[EM] Re : Strategic Voting and SImulating it.

Kevin Venzke stepjak at yahoo.fr
Mon Oct 13 17:47:30 PDT 2008


Hi Greg,

--- En date de : Dim 12.10.08, Greg Nisbet <gregory.nisbet at gmail.com> a écrit :
> De: Greg Nisbet <gregory.nisbet at gmail.com>
> Objet: [EM] Strategic Voting and SImulating it.
> À: election-methods at lists.electorama.com
> Date: Dimanche 12 Octobre 2008, 14h39
> Thoughts on Strategy:
> 
> Voting strategy is susceptible to the Tinkerbell effect.
> Certain conditions
> only exist because voters or their programmers
> "believe" them to.
> 
> Coming up with voter strategy piecemeal is not methodical
> enough. I propose
> a fairly reasonable alternative to this. I call it Vote By
> Result.
> 
> I have a general purpose strategy idea.
> 
> Divide the voters into particular groups that vote early to
> late.

I am confused about why you select this? In real life, votes are 
simultaneous.

> The earliest group would presumably vote honest (I
> recommend making it small
> to minimize the impact of "false honesty")
> 
> The others would abandon their true favorite if they lacked
> the power to
> independently make it reality.

This is sounding too dependent on a certain method. Abandoning your
sincere favorite is only useful in some methods.
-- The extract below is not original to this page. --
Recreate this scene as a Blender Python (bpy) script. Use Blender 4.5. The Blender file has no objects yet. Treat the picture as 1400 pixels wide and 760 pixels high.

> Essentially after each group goes the results-so-far are
> updated.
> 
> Then each pseudovoter* in the new group votes.
> 
> The process continues
> 
> *  a pseudovoter is like a block of voters, but its vote is
> given more
> weight  than an individual voter and agrees with itself
> completely so that
> voters in later generations can counteract the
> "momentum" of previous
> results. The result of this experiment would be fairly
> simple. The voters
> would end up using simple strategy. Later pseudovoters
> would abandon their
> true favorite if they do not possess the power to
> independently alter
> results and instead to default to the best electable
> alternative.

It concerns me that the subsequent voters sound so ready to vote for
whoever is a current frontrunner, when that frontrunner status might be
based on nothing but luck, from getting votes early.